A case involving an employee for a staffing company illustrates how that rule works, and what it takes for an employee to establish that an exception applies. The employee slipped and fell at work in 2022 and injured himself. Believing that the injuries had resolved, the employer sought to terminate benefits in May 2023. 

On June 1, 2023, the company mailed the employee a notice terminating benefits. On September 7, 2023, 98 days after the employer mailed the notice, the employee requested a hearing challenging the termination. The employer argued the request should be dismissed because it was untimely.

An ALJ held a hearing on whether the hearing request was untimely. At the hearing, the employee said:

  • He wasn’t sure when he received the notice
  • He relocated twice within his apartment complex in the summer of 2023. 
  • The notice was mailed to his first apartment number. 

The employee also said he didn’t tell the Industrial Commission of his new apartment number during the 90-day period.

The ALJ dismissed the employee’s hearing request and the employee challenged that decision in court.

The court explained that, in Arizona, a claimant has 90 days to request a hearing after the employer (or carrier) sends notice. The notice becomes final if a claimant does not timely request a hearing.

To be excused from this deadline, a claimant must exercise reasonable care and diligence so they would likely learn of a notice during the 90 days.


Could the employee challenge the termination of his benefits?

A. Yes. It probably was that fact that he moved that caused him to miss the notice and wait too long to request a hearing. As a matter of fairness, he should be allowed to have a hearing, especially because his benefits were hanging inti the balance.

B. No. He didn’t really try to apprise the Commission of his new address or make any other efforts to ensure he received the notice.


If you selected B, you agreed with the court in Mitchell v. Industrial Comm’n of Arizona, No. 1 CA-IC 24-0012 (Ariz. Ct. App. 12/31/24, unpublished), which held that the ALJ was right to dismiss the employee’s hearing request.

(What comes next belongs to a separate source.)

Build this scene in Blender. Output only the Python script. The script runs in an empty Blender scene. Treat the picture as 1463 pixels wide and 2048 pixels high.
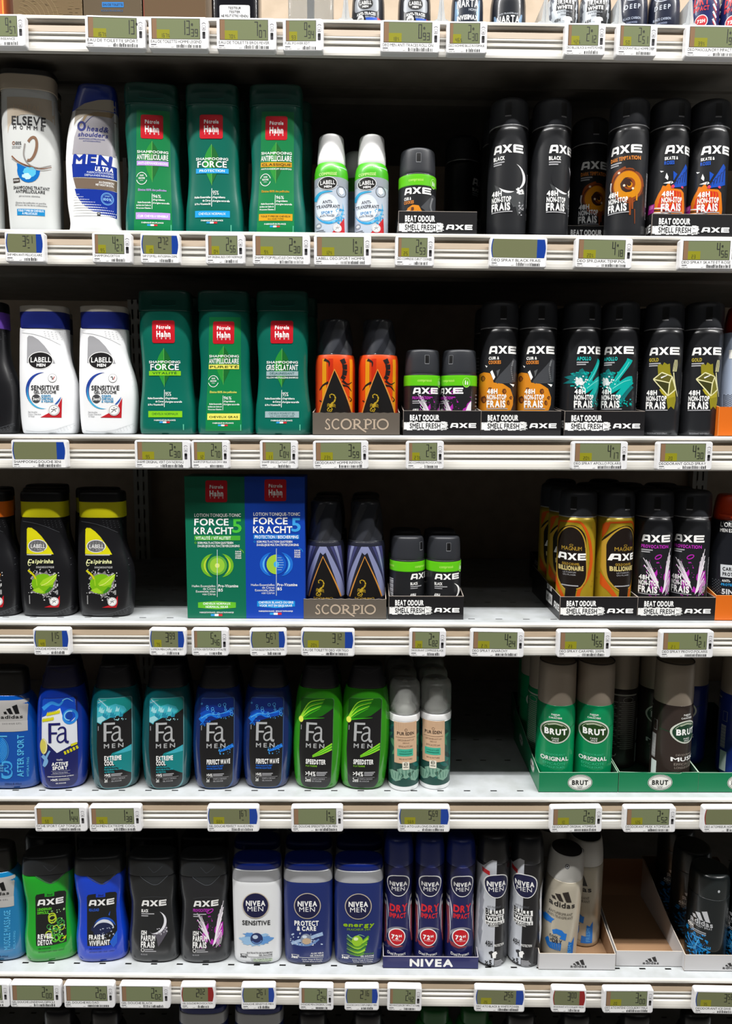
import bpy, math, random
from mathutils import Vector, Matrix
from mathutils.geometry import tessellate_polygon
R = math.radians
S = bpy.context.scene
COL = S.collection

# ---------------------------------------------------------------- camera
FPX, PITCH, ROLL, DIST, CAMZ = 1440.0, math.atan(.126), R(.4), .88, 1.45
cam_data = bpy.data.cameras.new('camera')
cam_data.sensor_fit = 'VERTICAL'
cam_data.sensor_height = 36.0
cam_data.lens = 36.0 * FPX / 2048
cam_data.clip_start = .02
cam = bpy.data.objects.new('camera', cam_data)
COL.objects.link(cam)
cam.location = (0, -DIST, CAMZ)
cam.rotation_euler = (Matrix.Rotation(R(90) - PITCH, 3, 'X') @ Matrix.Rotation(ROLL, 3, 'Z')).to_euler()
S.camera = cam

# ---------------------------------------------------------------- light
S.view_settings.view_transform = 'Standard'
S.view_settings.look = 'None'
S.view_settings.gamma = 1
S.view_settings.use_curve_mapping = False
S.view_settings.exposure = 0.0
world = bpy.data.worlds.new('world')
S.world = world
world.use_nodes = True
bg = world.node_tree.nodes['Background']
bg.inputs[0].default_value = (.96, .98, 1, 1)
bg.inputs[1].default_value = .008


def strip(name, y, z, energy, w, length, col):
    """a run of ceiling tubes parallel to the shelves"""
    l = bpy.data.lights.new(name, 'AREA')
    l.shape = 'RECTANGLE'
    l.size, l.size_y, l.energy, l.color = length, w, energy, col
    o = bpy.data.objects.new(name, l)
    COL.objects.link(o)
    o.location = (0, y, z)
    return o


strip('ceiling_tube_light', -1.2, 4.3, 560, .07, 9, (1, .985, .96))
strip('far_ceiling_tube_light', -3.6, 4.9, 26, .3, 9, (1, .985, .96))

# ---------------------------------------------------------------- measuring
def ray(px, py):
    a, b = px - 731.5, -(py - 1024)
    c, s = math.cos(ROLL), math.sin(ROLL)
    u, v = (c * a - s * b) / FPX, (s * a + c * b) / FPX
    y, z = math.cos(PITCH) + v * math.sin(PITCH), -math.sin(PITCH) + v * math.cos(PITCH)
    return u / y, z / y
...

The court noted that an employee’s late request could be excused only if he acted diligently. And even a diligent claimant's late filing is excused only if that claimant:

  1. Justifiably relied on a statement from the employer, carrier, or ICA; 
  2. Suffered from insanity or legal incompetence or incapacity, including being underage, at the time the notice was issued; or 
  3. Proved by clear and convincing evidence they did not receive the notice.

Here, there was no evidence that he acted diligently. He even acknowledged failing to tell the Commission about his new address, though he apparently changed units just before the notice was sent to him. Nor did he establish any of three options above. He only said that he was not certain when the notice arrived.

Accordingly, the ALJ did not err in dismissing his hearing request.